New York Times, New York, New York, Sunday, June 23, 1957
Another Child Prodigy Stirs Chess World
Bobby Fischer, at 14, Hailed as ‘Genius’ in Leap to Fame
Brooklyn Schoolboy Addicted to Game Since He Was 6
By Gay Talese
At an air-conditioned bar the other day rear the Manhattan Chess Club, Robert James Fischer, wearing sneakers, khaki pants and a T-shirt, sipped a Coke and announced that he had become a chess addict at the age of 6.
He admitted that in his younger days he cried whenever he lost at chess and sometimes he remained despondent for days. But he does not cry any more, possibly because he does not often lose these days, or maybe he is just getting old.
He is now 14.
In the past year the child prodigy from Brooklyn has beaten some of the nation's finest players and has generated more international hullabaloo than any other American player. At the Manhattan Chess Club, an orderly salon in the West Sixties where people normally are as close-mouthed as Pinkerton agents, he has become a subject of constant discussion.
Chess masters and critics have called him, variously, a “genius;” “the finest player for his age in the world today;” “potentially a world champion.” Maurice J. Kasper, president of the Manhattan Chess Club, says, “Players with Fischer's talent come along only once in a century.”
Older Players Disconcerted
Others say that Fischer is a highly emotional, tense combatant whose cockiness often disconcerts the older masters, particularly when he defeats them. Always serious, he peers grimly down at the chessboard as if the fate of mankind hinged on his next move.
But in any case, Fischer is a much sought-after chess master in America, in England, even in Russia.
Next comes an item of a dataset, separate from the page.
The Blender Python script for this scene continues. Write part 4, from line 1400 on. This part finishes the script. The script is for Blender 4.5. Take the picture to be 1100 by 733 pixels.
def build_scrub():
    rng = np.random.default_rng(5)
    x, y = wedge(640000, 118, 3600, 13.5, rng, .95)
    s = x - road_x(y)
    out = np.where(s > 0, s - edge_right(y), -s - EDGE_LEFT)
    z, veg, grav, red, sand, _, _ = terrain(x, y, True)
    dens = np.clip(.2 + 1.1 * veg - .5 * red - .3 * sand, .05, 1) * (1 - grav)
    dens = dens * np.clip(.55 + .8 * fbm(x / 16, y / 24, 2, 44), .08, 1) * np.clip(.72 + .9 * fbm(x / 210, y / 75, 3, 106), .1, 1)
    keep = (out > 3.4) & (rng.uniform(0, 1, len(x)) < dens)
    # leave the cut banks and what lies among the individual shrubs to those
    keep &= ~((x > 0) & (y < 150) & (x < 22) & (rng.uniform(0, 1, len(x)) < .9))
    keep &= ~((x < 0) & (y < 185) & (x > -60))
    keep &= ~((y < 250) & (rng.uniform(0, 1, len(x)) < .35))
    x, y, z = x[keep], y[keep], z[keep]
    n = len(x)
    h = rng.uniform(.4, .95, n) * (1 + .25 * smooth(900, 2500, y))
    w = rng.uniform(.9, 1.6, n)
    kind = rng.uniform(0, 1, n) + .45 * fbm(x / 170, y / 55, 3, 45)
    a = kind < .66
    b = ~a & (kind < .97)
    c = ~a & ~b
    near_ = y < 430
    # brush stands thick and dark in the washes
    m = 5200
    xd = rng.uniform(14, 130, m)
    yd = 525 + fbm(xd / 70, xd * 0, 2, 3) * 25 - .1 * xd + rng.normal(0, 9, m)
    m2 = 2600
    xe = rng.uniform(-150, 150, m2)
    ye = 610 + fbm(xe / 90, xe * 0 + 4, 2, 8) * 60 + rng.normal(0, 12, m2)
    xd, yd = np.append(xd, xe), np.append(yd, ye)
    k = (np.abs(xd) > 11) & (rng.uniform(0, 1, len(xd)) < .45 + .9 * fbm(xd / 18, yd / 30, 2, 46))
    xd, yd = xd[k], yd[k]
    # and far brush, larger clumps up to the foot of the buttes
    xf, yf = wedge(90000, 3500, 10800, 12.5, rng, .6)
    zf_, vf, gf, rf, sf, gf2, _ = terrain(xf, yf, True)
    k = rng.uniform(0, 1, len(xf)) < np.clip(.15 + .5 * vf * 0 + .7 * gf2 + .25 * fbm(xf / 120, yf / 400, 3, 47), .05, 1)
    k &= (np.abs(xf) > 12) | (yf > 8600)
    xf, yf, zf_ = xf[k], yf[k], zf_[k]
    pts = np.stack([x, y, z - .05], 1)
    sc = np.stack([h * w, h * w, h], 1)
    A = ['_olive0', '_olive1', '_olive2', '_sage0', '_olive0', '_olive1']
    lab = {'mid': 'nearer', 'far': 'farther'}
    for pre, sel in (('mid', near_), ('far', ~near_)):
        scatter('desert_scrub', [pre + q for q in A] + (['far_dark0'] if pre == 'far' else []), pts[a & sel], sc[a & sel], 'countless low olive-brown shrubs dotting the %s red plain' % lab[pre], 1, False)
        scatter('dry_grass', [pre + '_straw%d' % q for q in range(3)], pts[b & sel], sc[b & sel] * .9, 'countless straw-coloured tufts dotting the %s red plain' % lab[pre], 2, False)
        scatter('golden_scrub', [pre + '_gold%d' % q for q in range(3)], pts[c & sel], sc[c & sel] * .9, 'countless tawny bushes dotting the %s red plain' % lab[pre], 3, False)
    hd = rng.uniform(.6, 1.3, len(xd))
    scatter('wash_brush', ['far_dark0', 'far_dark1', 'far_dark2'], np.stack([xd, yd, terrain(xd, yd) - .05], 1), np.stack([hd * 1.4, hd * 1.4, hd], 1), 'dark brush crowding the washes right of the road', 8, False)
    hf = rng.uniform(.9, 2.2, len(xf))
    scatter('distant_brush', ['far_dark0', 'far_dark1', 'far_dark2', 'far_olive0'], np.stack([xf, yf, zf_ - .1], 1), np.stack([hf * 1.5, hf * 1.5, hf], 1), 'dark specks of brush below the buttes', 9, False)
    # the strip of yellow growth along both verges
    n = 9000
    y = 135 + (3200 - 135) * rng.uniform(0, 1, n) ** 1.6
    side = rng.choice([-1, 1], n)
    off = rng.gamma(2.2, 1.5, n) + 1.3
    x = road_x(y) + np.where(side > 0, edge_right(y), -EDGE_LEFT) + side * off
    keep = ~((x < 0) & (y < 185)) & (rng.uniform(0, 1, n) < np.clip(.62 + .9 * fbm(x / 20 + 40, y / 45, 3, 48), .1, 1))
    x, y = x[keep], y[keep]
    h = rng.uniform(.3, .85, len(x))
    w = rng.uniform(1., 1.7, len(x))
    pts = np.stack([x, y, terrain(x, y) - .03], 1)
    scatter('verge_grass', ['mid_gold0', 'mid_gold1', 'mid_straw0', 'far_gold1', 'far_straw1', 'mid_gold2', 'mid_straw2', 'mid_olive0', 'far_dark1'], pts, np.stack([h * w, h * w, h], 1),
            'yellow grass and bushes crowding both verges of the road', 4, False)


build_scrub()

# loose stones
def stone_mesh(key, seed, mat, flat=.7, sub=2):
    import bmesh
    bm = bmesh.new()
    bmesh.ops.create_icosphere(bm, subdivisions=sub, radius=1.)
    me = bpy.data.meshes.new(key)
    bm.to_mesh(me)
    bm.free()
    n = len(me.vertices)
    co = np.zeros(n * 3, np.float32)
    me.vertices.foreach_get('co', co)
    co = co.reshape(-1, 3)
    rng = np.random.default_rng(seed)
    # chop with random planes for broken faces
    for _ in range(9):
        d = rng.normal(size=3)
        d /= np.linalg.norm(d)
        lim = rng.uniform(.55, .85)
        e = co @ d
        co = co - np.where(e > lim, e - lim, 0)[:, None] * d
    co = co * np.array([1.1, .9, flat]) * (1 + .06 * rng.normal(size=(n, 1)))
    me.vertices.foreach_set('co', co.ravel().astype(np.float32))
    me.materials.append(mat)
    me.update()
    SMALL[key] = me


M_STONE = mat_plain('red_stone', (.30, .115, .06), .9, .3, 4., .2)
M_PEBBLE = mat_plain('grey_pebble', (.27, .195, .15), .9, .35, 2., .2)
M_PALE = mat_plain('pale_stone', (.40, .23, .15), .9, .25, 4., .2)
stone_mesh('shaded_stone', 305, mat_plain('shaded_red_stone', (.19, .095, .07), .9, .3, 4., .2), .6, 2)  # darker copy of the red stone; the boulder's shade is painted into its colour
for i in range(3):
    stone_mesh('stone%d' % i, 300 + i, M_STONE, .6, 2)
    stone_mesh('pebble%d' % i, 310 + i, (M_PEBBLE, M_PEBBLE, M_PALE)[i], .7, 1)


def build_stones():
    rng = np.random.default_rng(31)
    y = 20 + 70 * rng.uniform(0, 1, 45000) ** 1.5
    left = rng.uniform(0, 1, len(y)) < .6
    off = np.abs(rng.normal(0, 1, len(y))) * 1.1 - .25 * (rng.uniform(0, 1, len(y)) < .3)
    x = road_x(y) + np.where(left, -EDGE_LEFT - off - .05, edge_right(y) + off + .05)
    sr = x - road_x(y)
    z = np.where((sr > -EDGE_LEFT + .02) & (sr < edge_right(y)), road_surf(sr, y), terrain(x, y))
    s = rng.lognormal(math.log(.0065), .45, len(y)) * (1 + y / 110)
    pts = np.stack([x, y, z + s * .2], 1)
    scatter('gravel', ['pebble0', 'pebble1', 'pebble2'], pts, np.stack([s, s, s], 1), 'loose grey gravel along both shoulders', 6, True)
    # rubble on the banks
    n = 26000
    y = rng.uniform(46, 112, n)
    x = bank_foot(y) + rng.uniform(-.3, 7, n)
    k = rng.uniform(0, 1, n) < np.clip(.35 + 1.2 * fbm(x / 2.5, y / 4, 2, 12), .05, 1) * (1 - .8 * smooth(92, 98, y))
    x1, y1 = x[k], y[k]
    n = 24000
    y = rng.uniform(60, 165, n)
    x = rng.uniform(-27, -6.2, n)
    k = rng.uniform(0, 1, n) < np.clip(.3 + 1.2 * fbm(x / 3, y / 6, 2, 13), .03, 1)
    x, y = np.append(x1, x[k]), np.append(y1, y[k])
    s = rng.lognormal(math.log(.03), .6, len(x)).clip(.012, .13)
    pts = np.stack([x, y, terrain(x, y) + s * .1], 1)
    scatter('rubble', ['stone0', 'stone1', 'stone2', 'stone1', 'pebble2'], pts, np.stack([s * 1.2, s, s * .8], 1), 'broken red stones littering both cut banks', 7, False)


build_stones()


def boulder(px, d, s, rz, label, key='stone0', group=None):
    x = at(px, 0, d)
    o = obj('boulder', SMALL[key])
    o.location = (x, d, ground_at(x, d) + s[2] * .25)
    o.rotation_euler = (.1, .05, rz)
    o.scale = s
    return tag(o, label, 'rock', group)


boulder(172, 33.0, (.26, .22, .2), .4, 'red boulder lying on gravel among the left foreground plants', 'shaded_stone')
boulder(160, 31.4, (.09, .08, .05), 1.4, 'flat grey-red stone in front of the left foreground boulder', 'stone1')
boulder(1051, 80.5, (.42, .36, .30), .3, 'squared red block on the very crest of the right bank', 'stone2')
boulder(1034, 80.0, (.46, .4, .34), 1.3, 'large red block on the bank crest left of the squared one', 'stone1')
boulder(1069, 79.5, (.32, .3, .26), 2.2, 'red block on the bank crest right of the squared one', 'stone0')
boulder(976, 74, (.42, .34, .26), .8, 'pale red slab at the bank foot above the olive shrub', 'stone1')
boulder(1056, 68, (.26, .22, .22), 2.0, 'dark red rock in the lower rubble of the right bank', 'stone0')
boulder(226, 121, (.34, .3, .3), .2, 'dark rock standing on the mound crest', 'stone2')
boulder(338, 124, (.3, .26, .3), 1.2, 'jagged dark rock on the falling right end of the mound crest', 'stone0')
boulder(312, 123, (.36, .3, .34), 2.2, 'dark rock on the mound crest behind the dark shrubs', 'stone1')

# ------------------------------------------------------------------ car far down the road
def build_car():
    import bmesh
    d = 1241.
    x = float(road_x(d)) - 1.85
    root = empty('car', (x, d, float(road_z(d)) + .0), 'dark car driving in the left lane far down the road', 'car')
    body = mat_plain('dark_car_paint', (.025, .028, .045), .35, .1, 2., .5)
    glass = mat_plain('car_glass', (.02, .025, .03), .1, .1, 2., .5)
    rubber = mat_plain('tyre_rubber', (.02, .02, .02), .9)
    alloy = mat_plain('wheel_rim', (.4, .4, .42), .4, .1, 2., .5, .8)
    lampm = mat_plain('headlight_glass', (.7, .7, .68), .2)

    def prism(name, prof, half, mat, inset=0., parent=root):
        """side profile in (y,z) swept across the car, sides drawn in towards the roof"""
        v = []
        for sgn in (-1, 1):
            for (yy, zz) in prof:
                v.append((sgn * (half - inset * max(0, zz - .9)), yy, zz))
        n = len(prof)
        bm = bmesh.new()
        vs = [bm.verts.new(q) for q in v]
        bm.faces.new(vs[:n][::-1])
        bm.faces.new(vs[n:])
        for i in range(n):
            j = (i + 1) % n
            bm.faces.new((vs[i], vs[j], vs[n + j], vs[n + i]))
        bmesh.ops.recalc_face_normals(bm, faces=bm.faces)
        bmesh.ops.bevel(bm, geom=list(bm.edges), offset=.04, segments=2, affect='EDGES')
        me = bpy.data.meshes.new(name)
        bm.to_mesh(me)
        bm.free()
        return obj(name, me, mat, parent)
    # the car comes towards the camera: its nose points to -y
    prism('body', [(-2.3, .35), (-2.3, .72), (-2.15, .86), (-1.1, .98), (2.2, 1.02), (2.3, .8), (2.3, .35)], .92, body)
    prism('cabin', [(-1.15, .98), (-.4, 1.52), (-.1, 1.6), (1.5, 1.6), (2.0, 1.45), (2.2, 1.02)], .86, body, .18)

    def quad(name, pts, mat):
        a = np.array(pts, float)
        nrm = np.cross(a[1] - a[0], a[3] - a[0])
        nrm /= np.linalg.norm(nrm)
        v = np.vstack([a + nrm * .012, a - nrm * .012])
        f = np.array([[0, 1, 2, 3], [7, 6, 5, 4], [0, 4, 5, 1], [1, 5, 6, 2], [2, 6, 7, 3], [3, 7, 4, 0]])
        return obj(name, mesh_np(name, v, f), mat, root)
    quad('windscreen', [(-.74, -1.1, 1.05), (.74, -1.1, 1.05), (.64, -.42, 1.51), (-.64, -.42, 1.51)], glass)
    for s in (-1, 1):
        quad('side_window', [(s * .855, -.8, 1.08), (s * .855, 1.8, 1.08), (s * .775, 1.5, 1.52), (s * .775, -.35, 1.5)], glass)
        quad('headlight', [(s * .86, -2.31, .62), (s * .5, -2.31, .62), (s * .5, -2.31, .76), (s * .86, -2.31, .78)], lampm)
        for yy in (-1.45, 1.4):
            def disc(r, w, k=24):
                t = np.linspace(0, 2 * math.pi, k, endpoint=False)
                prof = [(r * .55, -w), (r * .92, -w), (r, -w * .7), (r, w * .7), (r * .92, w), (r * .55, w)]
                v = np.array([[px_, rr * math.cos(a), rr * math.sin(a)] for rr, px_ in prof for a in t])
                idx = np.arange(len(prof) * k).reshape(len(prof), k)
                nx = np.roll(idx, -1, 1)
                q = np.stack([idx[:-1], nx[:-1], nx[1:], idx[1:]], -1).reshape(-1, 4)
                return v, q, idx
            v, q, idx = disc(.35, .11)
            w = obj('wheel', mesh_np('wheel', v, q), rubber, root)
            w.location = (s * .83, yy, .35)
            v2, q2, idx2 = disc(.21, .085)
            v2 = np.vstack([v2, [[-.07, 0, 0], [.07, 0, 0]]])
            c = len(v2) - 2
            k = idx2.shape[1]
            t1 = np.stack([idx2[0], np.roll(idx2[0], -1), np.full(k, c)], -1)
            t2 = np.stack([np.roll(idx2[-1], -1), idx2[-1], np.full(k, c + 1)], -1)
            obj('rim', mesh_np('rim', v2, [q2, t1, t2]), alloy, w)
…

The chess section of the Soviet Union this week expressed its willingness to entertain Fischer this summer. Last week he was invited to visit England to compete in the Hastings Christmas tournament, which traditionally is limited to ten players from all over the world. Only July 8, he will be in San Francisco defending the national junior chess title he won last year in Philadelphia.
Chess was frowned upon in Fischer's home. Neither of his parents, now divorced, understood the game.
“I spent four years trying to get him away from it,” his mother recalls. “I thought it would be too much strain on him.” She could do nothing with him. Nowadays he plays chess during breakfast, and has a chessboard permanently stationed at his bedside.
Sister His First Teacher
“My sister, who is not very good, first taught me the chess moves,” Bobby says. “I bought all the Russian chess manuals and books, and studied to win. I have now about forty chess books at home. I did not like losing when I began playing. Yes, sometimes I did cry when I lost, but I don't cry any more.
“I'm thrilled about winning, but I try to be nice to people. I don't know if older persons are embarrassed about losing to me, but I do not feel awkward about playing them—or beating them. I beat them, or they'll beat me.”
It has been said by William Lombardy, a high-ranking New York player, “You have to beat Bobby to gain his respect.”
Fischer's rise into the upper echelons of chess was meteoric.
Last October, at the Lessing J. Rosenwald Trophy tournament here, the Erasmus High School freshmen played brilliantly and defeated Donald Byrne, a former national champion. After the match, Al Horowitz, editor of The Chess Review, said, “Nobody in the world could have played better than Fischer on this occasion.”
Genius being as unpredictable as it is astounding, the future of the remarkable Bobby is anyone's guess.
Hans Kmoch, secretary of the Manhattan Chess Club, believes that Bobby is, at 14, the equal of other child wizards of days past—Paul Morphy, José R. Capablanca and Samuel Reshevsky.
Among Club's First Ten
According to Kmoch, Fischer right now is among the first ten players at the Manhattan Chess Club, which has more than 300 members and the finest talent in the country. “In a few years, if Fischer continues to develop,” said Kmoch, “he could be among the top five or ten players in the world.”
Why is Fischer great?
“That phenomenal mind of his,” said Kmoch. “He has the mind that ‘sees’ the combinations on the board. With just one glance, he can see the possible moves of the thirty-two men on the board with the sixty-four squares.
“There is no specific talent for chess. You cannot learn to be great. But some geniuses have the innate feeling for the combinations.’ Fischer is such a genius.”
The young genius had no explanation for his genius. He simply ordered another Coke.